Certains investissements ont été revus parce qu’ils n’allaient pas dans la bonne direction
Quel poids représente la logistique ?
Le transport des matières premières vers nos usines et de nos produits vers nos clients représente environ 15% de nos émissions. Il est possible d’utiliser des biocarburants mais cela reste extrêmement limité et couteux. C’est un secteur qui a peu bougé jusqu’à présent et qui évoluera certainement à l’avenir. Pour nous la priorité est d’investir sur le développement de l’économie circulaire et sur l’innovation.
Quel investissement va représenter la poursuite de l’objectif 2030 ?
Dans les 10 années qui viennent les investissements seront significatifs, ils seront de l’ordre de plusieurs millions d’euros.
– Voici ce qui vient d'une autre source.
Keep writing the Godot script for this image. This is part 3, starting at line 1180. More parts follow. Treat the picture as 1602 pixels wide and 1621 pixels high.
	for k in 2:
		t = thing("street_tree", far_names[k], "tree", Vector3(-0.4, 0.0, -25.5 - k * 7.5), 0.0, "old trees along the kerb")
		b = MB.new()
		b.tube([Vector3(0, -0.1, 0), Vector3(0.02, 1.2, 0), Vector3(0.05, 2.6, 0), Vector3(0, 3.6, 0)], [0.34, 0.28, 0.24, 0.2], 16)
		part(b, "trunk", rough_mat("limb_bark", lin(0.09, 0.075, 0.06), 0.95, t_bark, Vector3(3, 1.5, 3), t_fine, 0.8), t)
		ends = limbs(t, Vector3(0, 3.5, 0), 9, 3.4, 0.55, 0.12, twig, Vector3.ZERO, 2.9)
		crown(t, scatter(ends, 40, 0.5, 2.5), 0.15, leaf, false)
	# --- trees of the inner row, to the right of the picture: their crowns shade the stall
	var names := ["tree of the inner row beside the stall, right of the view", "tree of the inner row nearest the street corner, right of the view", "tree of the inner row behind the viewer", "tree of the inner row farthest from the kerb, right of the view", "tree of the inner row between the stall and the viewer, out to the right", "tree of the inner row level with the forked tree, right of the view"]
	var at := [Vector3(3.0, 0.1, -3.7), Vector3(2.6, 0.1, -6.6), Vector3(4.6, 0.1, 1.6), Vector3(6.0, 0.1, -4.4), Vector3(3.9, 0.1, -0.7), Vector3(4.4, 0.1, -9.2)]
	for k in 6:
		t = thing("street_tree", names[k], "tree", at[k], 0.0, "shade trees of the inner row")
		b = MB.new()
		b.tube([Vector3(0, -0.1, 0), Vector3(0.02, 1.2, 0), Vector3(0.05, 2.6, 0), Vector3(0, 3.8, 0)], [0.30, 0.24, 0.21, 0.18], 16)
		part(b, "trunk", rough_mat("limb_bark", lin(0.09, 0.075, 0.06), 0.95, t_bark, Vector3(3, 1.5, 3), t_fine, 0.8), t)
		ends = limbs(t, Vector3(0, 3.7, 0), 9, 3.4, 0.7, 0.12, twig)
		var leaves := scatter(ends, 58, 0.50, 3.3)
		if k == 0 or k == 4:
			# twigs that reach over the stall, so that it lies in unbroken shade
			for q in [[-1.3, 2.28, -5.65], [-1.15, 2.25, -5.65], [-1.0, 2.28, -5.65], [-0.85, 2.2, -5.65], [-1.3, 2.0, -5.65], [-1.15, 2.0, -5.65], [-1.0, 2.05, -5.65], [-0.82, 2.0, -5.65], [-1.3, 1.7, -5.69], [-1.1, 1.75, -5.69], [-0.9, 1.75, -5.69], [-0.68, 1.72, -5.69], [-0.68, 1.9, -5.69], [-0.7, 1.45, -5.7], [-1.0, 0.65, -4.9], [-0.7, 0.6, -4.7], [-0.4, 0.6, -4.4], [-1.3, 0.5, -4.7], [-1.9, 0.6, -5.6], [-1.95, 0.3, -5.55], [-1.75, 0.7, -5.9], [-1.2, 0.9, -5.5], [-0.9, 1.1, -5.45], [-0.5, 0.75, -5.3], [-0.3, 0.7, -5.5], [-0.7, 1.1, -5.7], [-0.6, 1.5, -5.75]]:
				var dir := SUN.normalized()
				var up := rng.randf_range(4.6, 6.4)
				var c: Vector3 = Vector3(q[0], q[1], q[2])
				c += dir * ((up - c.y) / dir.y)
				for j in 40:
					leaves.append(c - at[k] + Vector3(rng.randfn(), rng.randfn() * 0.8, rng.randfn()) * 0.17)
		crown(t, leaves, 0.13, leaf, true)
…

La transformation de l’entreprise s’appuiera également sur la transformation du secteur. Chez Tarkett, ces douze derniers mois nous avons adopté de nouvelles règles pour que les processus de décision interne soutiennent l’objectif de notre feuille de route.
Par exemple nous utilisons maintenant un prix du carbone. A chaque fois que l’on fait un investissement on mesure le poids de cet investissement sur l’empreinte carbone de Tarkett. On convertit l’investissement en tonne de CO2 équivalent et on applique un prix du carbone qui permet de valoriser ou de pénaliser cet investissement. Certains investissements ont été revus parce qu’ils n’allaient pas dans la bonne direction, à l’inverse d’autres ont été accélérés.